Peel registra que la Sra. Eddy decidió retirarse a Vermont con unos amigos de confianza “para tener un corto período de quietud” a fin de encontrar consuelo. Durante su estadía, escribió a su estudiante Julia Bartlett: “Todavía no puedo sentir mucho interés en nada... terrenal. Intentaré, y con el tiempo lograré resurgir de la tristeza de mi pérdida irreparable, pero debe llevar tiempo” (pág. 118).
La Pascua celebra al Cristo resucitado, la cual nos da a cada uno de nosotros la promesa de la vida eterna.
Por supuesto, la Sra. Eddy finalmente se elevó por encima de su dolor, y regresó a su trabajo en poco más de un mes. Y por su propia experiencia sanadora, pudo traer consuelo y alivio a aquellos que sufren dolor y pérdida. En su libro de texto, escribió: “Esta es la doctrina de la Ciencia Cristiana: que el Amor divino no puede ser privado de su manifestación, u objeto; que el gozo no puede ser convertido en pesar, pues el pesar no es el amo del gozo; que el bien nunca puede producir el mal; que la materia nunca puede producir la mente ni la vida resultar en muerte” (pág. 304).
Imaginen la alegría que deben de haber sentido los discípulos de Cristo Jesús cuando se enteraron de que su Maestro no estaba muerto, sino que había resucitado. Jesús regresó, y por más de un día. Compartió un alegre desayuno de reencuentro con sus discípulos, caminó y habló con ellos y los ayudó a elevarse por encima de su dolor. La Sra. Eddy explicó: “Su resurrección fue también la resurrección de ellos. Los ayudó a elevarse a sí mismos y a otros del embotamiento espiritual y de la creencia ciega en Dios a la percepción de posibilidades infinitas” (Ciencia y Salud, pág. 34).

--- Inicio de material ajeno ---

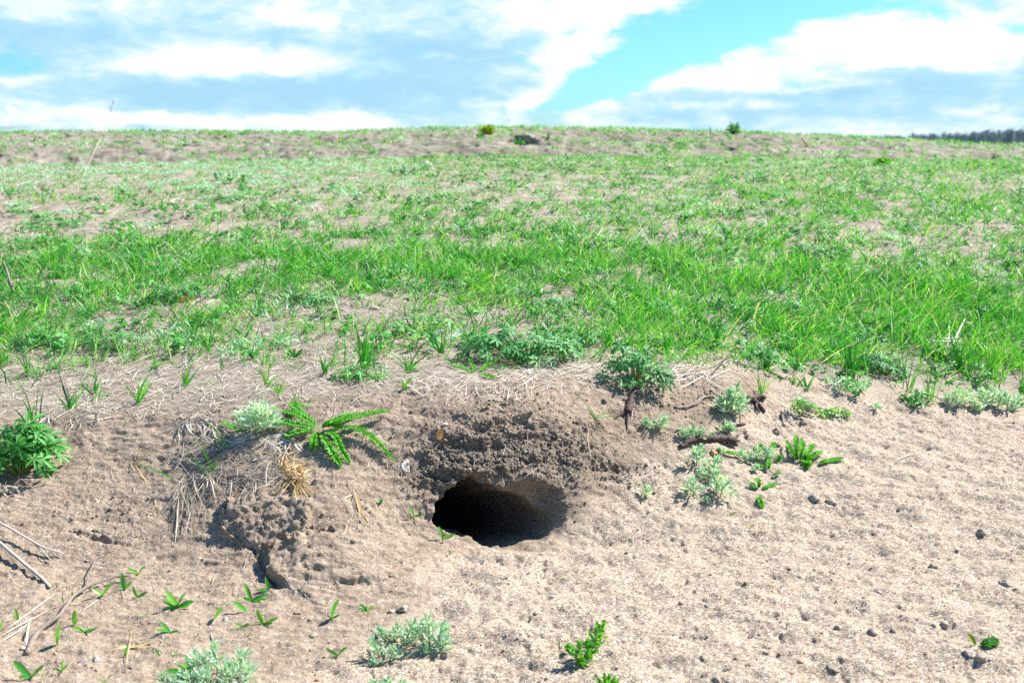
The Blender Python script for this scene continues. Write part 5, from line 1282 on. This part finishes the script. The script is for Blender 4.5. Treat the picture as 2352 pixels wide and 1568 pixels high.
stick([(1794, 952, 1), (1797, 964, 2), (1799, 977, 0)], 3, 2.5, "short pinkish stub lying on the upper sand", "twig", "twig", M_twig, 0.12, 10, 6, tint=.3)
stick([(1634, 862, 0), (1648, 846, 12), (1662, 830, 22), (1675, 815, 30)], 2.2, 1.4, "dark dry stem slanting up from the bank shoulder", "twig", "twig", M_root, 0.1, 14, 6, [([(1655, 838, 15), (1666, 828, 22), (1674, 824, 26)], 1.2, .6)], .2)
stick([(1552, 937, 0), (1575, 935, 4), (1590, 931, 6), (1606, 920, 8), (1626, 912, 6), (1642, 912, 3)], 2.5, 1.0, "bent tan stalk lying on soil left of the tall wormwood", "twig", "twig", M_twig, .15, 20, 6, [([(1590, 931, 5), (1605, 926, 6), (1618, 916, 6)], 2, .8)], .45)
stick([(62, 1504, 0), (82, 1463, 4), (108, 1438, 6), (134, 1418, 6), (150, 1395, 8), (167, 1374, 8), (195, 1355, 8), (224, 1344, 7), (262, 1332, 6), (298, 1328, 3)], 7, 2.2, "long curved grey twig on bare soil at the lower left", "twig", "twig", M_twig, 0.08, 40, 8,
      [([(200, 1352, 7), (206, 1322, 6), (224, 1284, 5), (250, 1266, 4), (271, 1259, 2)], 2.0, 1.0)], 0.2)
stick([(-20, 1190, 16), (0, 1202, 18), (80, 1248, 16), (110, 1262, 12), (147, 1273, 6)], 3.2, 1.6, "forked pale twig poking in from the left edge", "twig", "twig", M_twig, .06, 22, 6, [([(80, 1249, 15), (100, 1268, 10), (119, 1290, 3)], 1.8, 1.0)], .95)
stick([(-20, 1230, 14), (0, 1247, 14), (55, 1294, 10), (90, 1325, 6), (118, 1350, 2)], 4.2, 3.2, "straight pale twig below the forked one at the left edge", "twig", "twig", M_twig, .06, 22, 6, tint=.9)
stick([(809, 538, 4), (850, 528, 6), (902, 512, 12)], 3.2, 1.8, "pale grey stick lying in the field grass left of centre", "twig", "twig", M_twig, .1, 16, 6, [([(860, 525, 6), (880, 522, 8), (900, 519, 8)], 1.5, 1)], .95)
stick([(945, 752, 0), (934, 735, 18), (930, 712, 34), (936, 698, 44)], 1.8, 1.0, "looped dark dry stem standing in the straw patch", "dry_stalk", "dry stem", M_root, .08, 14, 6, [([(946, 752, 1), (953, 735, 18), (953, 715, 32), (950, 697, 46)], 1.6, .8)], .25)
stick([(1495, 580, 0), (1489, 562, 20), (1470, 530, 50), (1461, 505, 74), (1457, 462, 120)], 1.6, 1.1, "tall pale dry stalk rising from the field right of centre", "dry_stalk", "dry stem", M_straw, .06, 20, 5, [([(1494, 575, 4), (1484, 555, 24), (1471, 538, 36), (1468, 522, 52)], 1.2, .6)], .75)
stick([(2131, 560, 4), (2112, 545, 18), (2095, 526, 34), (2080, 503, 56)], 1.6, 1.0, "thin pale stalk leaning left in the right-hand grass", "dry_stalk", "dry stem", M_straw, .06, 16, 5, tint=.7)
stick([(1558, 615, 6), (1585, 608, 10), (1620, 597, 16)], 2.0, 1.2, "brown stick resting in the grass right of centre", "twig", "twig", M_twig, .1, 12, 6, tint=.25)
stick([(36, 685, 4), (26, 650, 34), (22, 630, 50), (15, 608, 70)], 3.2, 2.6, "thick brown dead stalk standing at the left edge", "dry_stalk", "dry stem", M_twig, .12, 16, 6, [([(30, 662, 24), (40, 650, 34), (44, 640, 44)], 1.5, .8)], .2)
stick([(2320, 436, 4), (2336, 446, 6), (2352, 455, 4)], 2.4, 1.8, "grey stick in far grass at the right edge", "twig", "twig", M_twig, .1, 12, 6, [([(2330, 442, 4), (2344, 436, 12), (2360, 440, 12)], 1.6, 1)], .4)
def seedhead(t, P_):
    mb = MB(); e = P_[-1]; s = pxm(e); n = 26
    tt = np.linspace(0, 1, n)[:, None]; b = P_[-2] * (0.75 * (1 - tt)) + P_[-1] * (0.25 + .75 * tt) if False else P_[-1] + (P_[-2] - P_[-1]) * 0.9 * (1 - tt)
    v, q, c = ribbons(b, rng.normal(size=(n, 3)) * np.array([.5, .5, .3]) + np.array([.25, 0, 1]), 6 * s, 1.1 * s, segs=2, tip=.4, tint=np.full(n, .35)); mb.add(v, q, None, c)
    mb.build("seed_head", M_purpleseed, t, P_[0])
M_purpleseed = mat_leaf("seed_head", [(0.0, (0.25, 0.22, 0.30)), (1.0, (0.5, 0.42, 0.42))], .15, .7, .2)
stick([(187, 417, 0), (205, 385, 30), (225, 350, 62), (252, 305, 104), (262, 278, 128), (272, 252, 150)], 0.8, 0.5, "tall thin grass stalk with a seed head against the sky at left", "seed_stalk", "grass stalk", M_straw, .05, 26, 5, tint=.5, head=seedhead)
def umbel(t, P_):
    mb = MB(); e = P_[-1]; s = pxm(e); n = 24; a = rng.uniform(0, 6.28, n)
    v, q, c = ribbons(np.repeat(e[None], n, 0), np.stack([np.cos(a), np.sin(a), rng.uniform(.1, .9, n)], 1), 9 * s, 1.4 * s, segs=2, tip=1.6, tint=np.full(n, .6)); mb.add(v, q, None, c)
    mb.build("flower_head", M_straw, t, P_[0])
stick([(389, 476, 0), (388, 440, 34), (387, 400, 72), (386, 370, 100), (385, 343, 132)], 0.9, 0.6, "pale dry stalk with a flat flower head before the far bank", "seed_stalk", "dry stalk", M_twig, .05, 18, 5, tint=.4, head=umbel)
stick([(1640 + 790, 560, 0), (2432, 480, 60), (2420, 330, 200), (2385, 220, 300), (2347, 163, 352)], 1.6, 0.8, "dry stalk reaching in from the right edge against the sky", "seed_stalk", "dry stalk", M_twig, .05, 26, 5, [([(2372, 200, 318), (2358, 176, 338), (2351, 172, 342)], 1.0, .8)], .2, head=seedhead)
stick([(1855, 337, 0), (1850, 330, 6), (1843, 322, 13)], 2.2, 2.6, "orange dry stalk on the far bank at right", "dry_stalk", "dry stem", M_gold, .1, 8, 5, tint=.3)
stick([(1632, 330, 0), (1631, 312, 16), (1630, 296, 34)], 0.8, 1.0, "thin dark stalk sticking up on the far bank beside the crest bush", "dry_stalk", "dry stem", M_root, .1, 8, 5, tint=.3)
# rootlets hanging in front of the burrow
def rootlet(pts, w, label):
    return straw_bunch("rootlet", label, "rootlet", [pts] if isinstance(pts[0], tuple) else pts, w, M_hair, (.3, .9))
rootlet([[(1070, 1088, 2), (1066, 1105, 8), (1060, 1120, 14), (1058, 1136, 12)], [(1068, 1092, 4), (1074, 1115, 12), (1090, 1128, 14), (1092, 1140, 14)], [(1066, 1100, 6), (1076, 1106, 12), (1092, 1110, 14)]], 1.7, "branched pale rootlet dangling from the top of the burrow mouth")
rootlet([[(1188, 1140, 4), (1184, 1160, 10), (1178, 1175, 12)], [(1188, 1140, 4), (1186, 1165, 10), (1190, 1190, 12)]], 1.7, "forked pale rootlet dangling in the middle of the burrow mouth")
rootlet([(1230, 1115, 2), (1228, 1126, 6), (1234, 1138, 8)], 1.5, "short rootlet at the right of the burrow roof")
rootlet([[(1302, 1195, 2), (1306, 1210, 6), (1318, 1222, 3), (1324, 1225, 0)]], 2.0, "curled white rootlet on the right rim of the burrow")
rootlet([[(1008, 1150, 3), (1004, 1165, 6), (1008, 1180, 6)], [(1010, 1155, 3), (1012, 1170, 6), (1006, 1186, 5)]], 1.3, "frizzy rootlets at the left rim of the burrow")
rootlet([[(1352, 985, 3), (1350, 1010, 6), (1355, 1036, 2), (1358, 1058, 0)]], 1.9, "long pale root strand down the bank under the bare tuft")
rootlet([[(1380, 972, 2), (1410, 992, 5), (1440, 1010, 4), (1455, 1022, 3), (1450, 1040, 1)]], 2.2, "bent pale root strand right of the bare tuft")
rootlet([[(1372, 1040, 1), (1368, 1052, 4), (1366, 1060, 2)]], 1.9, "short hooked root strand between the bare tuft and burrow")
def fine_roots():
    mb = MB()
    spots = [(1000, 960, 260, 130, 150), (740, 1120, 200, 120, 70), (540, 1260, 60, 60, 30), (1450, 960, 120, 60, 40), (260, 1100, 260, 140, 60), (900, 1080, 60, 90, 30), (640, 1330, 160, 60, 26), (1180, 1060, 130, 50, 40), (200, 1350, 220, 120, 40)]
    for (cx, cy, w, h, n) in spots:
        for _ in range(n):
            X = cx + R.uniform(-w, w) ; Y = cy + R.uniform(-h, h) * .8; L = R.uniform(10, 42); k = R.gauss(0, .8)
            if (X - 1150) ** 2 / 160 ** 2 + (Y - 1185) ** 2 / 85 ** 2 < 1.0: continue
            pts = catmull(pxline([(X, Y, R.uniform(0, 3)), (X + k * L * .4 + R.uniform(-6, 6), Y + L * .5, R.uniform(1, 5)), (X + k * L, Y + L, R.uniform(0, 2))]), 6)
            if np.abs(np.diff(pts[:, 1])).max() > 0.03: continue
            v, q, c = path_ribbons(pts[None], pxm(pts[0]) * R.uniform(.9, 1.7), np.array([0, -.6, .8]), .4); mb.add(v, q, None, c)
    tag(mb.build("fine_roots", M_hair, None), "hair-fine roots and fibres stuck all over the bare bank face", "fine roots", None, "stuff")
fine_roots()

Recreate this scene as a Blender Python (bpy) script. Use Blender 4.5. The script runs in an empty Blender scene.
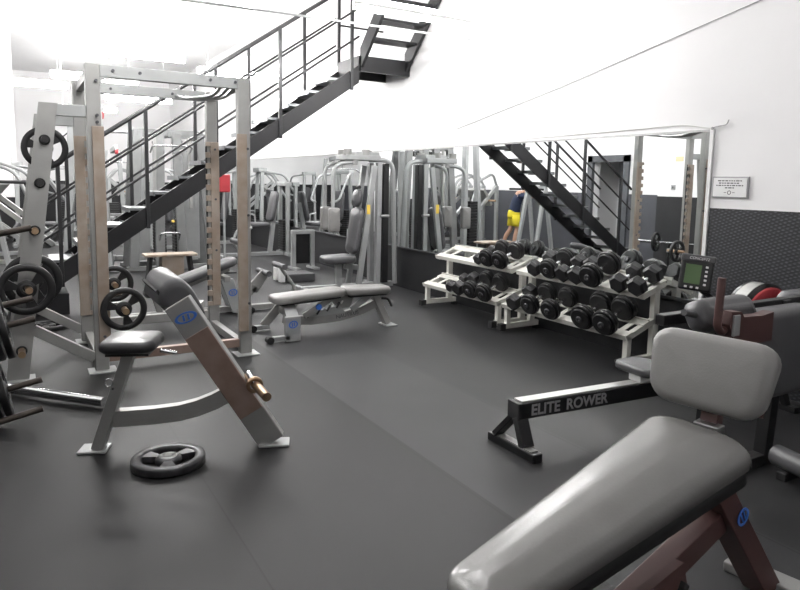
import bpy, bmesh, math, random
from mathutils import Vector, Matrix
random.seed(7)
SC = bpy.context.scene
COL = SC.collection
V = Vector
PI = math.pi
W = 4.75                       # the mirror wall

# ------------------------------------------------------------------ materials
def mat(name, col, rough=.5, metal=0., spec=.5, var=0., vscale=8., bump=0., bscale=60., col2=None, coat=0.):
    m = bpy.data.materials.new(name); m.use_nodes = True
    nt = m.node_tree; b = nt.nodes['Principled BSDF']
    b.inputs['Base Color'].default_value = (*col, 1); b.inputs['Roughness'].default_value = rough
    b.inputs['Metallic'].default_value = metal; b.inputs['Specular IOR Level'].default_value = spec
    b.inputs['Coat Weight'].default_value = coat
    tc = nt.nodes.new('ShaderNodeTexCoord')
    if var or col2:
        n = nt.nodes.new('ShaderNodeTexNoise'); n.inputs['Scale'].default_value = vscale; n.inputs['Detail'].default_value = 5
        nt.links.new(tc.outputs['Object'], n.inputs['Vector'])
        r = nt.nodes.new('ShaderNodeValToRGB')
        c2 = col2 if col2 else tuple(c * (1 - var) for c in col)
        r.color_ramp.elements[0].position = .35; r.color_ramp.elements[1].position = .68
        r.color_ramp.elements[0].color = (*c2, 1); r.color_ramp.elements[1].color = (*col, 1)
        nt.links.new(n.outputs['Fac'], r.inputs['Fac']); nt.links.new(r.outputs['Color'], b.inputs['Base Color'])
    if bump:
        n2 = nt.nodes.new('ShaderNodeTexNoise'); n2.inputs['Scale'].default_value = bscale; n2.inputs['Detail'].default_value = 3
        nt.links.new(tc.outputs['Object'], n2.inputs['Vector'])
        bp = nt.nodes.new('ShaderNodeBump'); bp.inputs['Strength'].default_value = bump; bp.inputs['Distance'].default_value = .01
        nt.links.new(n2.outputs['Fac'], bp.inputs['Height']); nt.links.new(bp.outputs['Normal'], b.inputs['Normal'])
    return m

M = {}
M['silver'] = mat('silver_powder_coat', (.33, .33, .32), .42, .35, var=.12, vscale=6)
M['silver_light'] = mat('light_silver_powder_coat', (.38, .39, .39), .4, .3, var=.1, vscale=6)
M['tower'] = mat('grey_tower_paint', (.2, .205, .205), .42, .3, var=.15, vscale=5)
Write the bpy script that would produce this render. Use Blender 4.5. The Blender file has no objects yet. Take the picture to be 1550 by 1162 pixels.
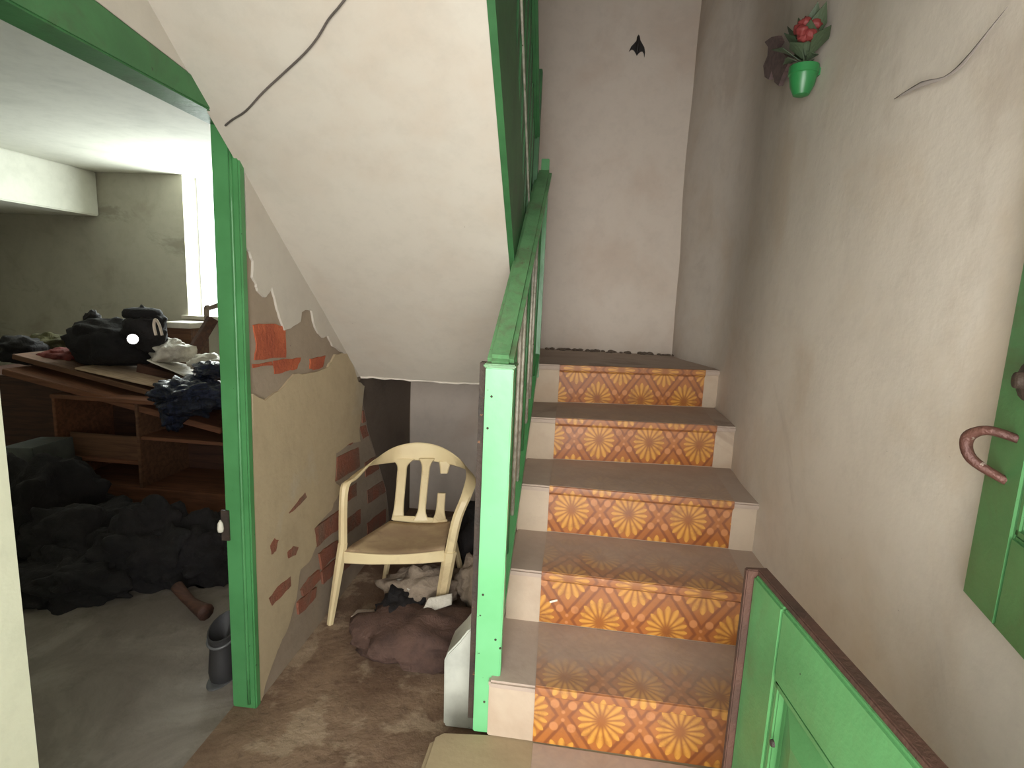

La Pascua celebra al Cristo resucitado, la cual nos da a cada uno de nosotros la promesa de la vida eterna. Nos invita a todos a pasar de la tristeza al reconocimiento de esas “posibilidades infinitas”. Ciertamente yo tuve que hacerlo después de que falleció mi mamá. Mi esposo y yo nos habíamos mudado con nuestra joven familia para que yo pudiera comenzar un nuevo trabajo en otro estado. Habíamos estado viviendo cerca de mi mamá y planeábamos traerla cerca de nosotros después de instalarnos en nuestro nuevo hogar. Cuando una de las personas que la cuidaban me llamó al trabajo para contarme que ella había desmejorado repentinamente, me retiré a una sala de conferencias para tener algo de privacidad. No había tiempo para viajar y estar con ella, así que me sentí sumamente agradecida por la persona que la cuidaba y los amigos cercanos (todos ellos de nuestra familia de iglesia en el área donde vivía) que se reunieron a su lado y se quedaron con ella. Conmigo en el teléfono, formaron un círculo a su alrededor, cantando himnos y ofreciendo oraciones de apoyo mientras ella se marchaba en paz. Fue un momento sagrado y doloroso al mismo tiempo.
Durante los días siguientes, luché con una profunda tristeza. Recurrí a Dios para alcanzar un mayor sentido de la permanencia de la verdadera vida espiritual de mi madre y la inmortalidad de su identidad única, que yo bien sabía no podía perderse. Quería elevarme más en mi comprensión espiritual para superar las oleadas de tristeza que me embargaban.
Al lidiar con los conceptos de la vida y la muerte y sentir el desafío de abandonar el sentido puramente físico de su vida, poco a poco alcancé perspectivas tangibles sobre la naturaleza de Dios como Vida infinita y de la expresión infinita de la Vida. Empecé a resistir la fuerte atracción de la tristeza, y me sentí más cerca de mi mamá, y de una forma mucho más perceptible que cuando habíamos estado juntas en persona. Pero la tristeza aún no había disminuido por completo, así que llamé a una practicista de la Ciencia Cristiana para que me ayudara mediante la oración. Recuerdo haberle preguntado: “¿Cómo sé que mi mamá está bien? ¿Está a salvo y feliz ahora?”. La practicista me recordó dulcemente que mi madre no podía perder su vida, ya que Dios es la Vida eterna; “La Vida que nunca duerme” (traducción del inglés) (Fay Linn, Himnario de la Ciencia Cristiana N° 237).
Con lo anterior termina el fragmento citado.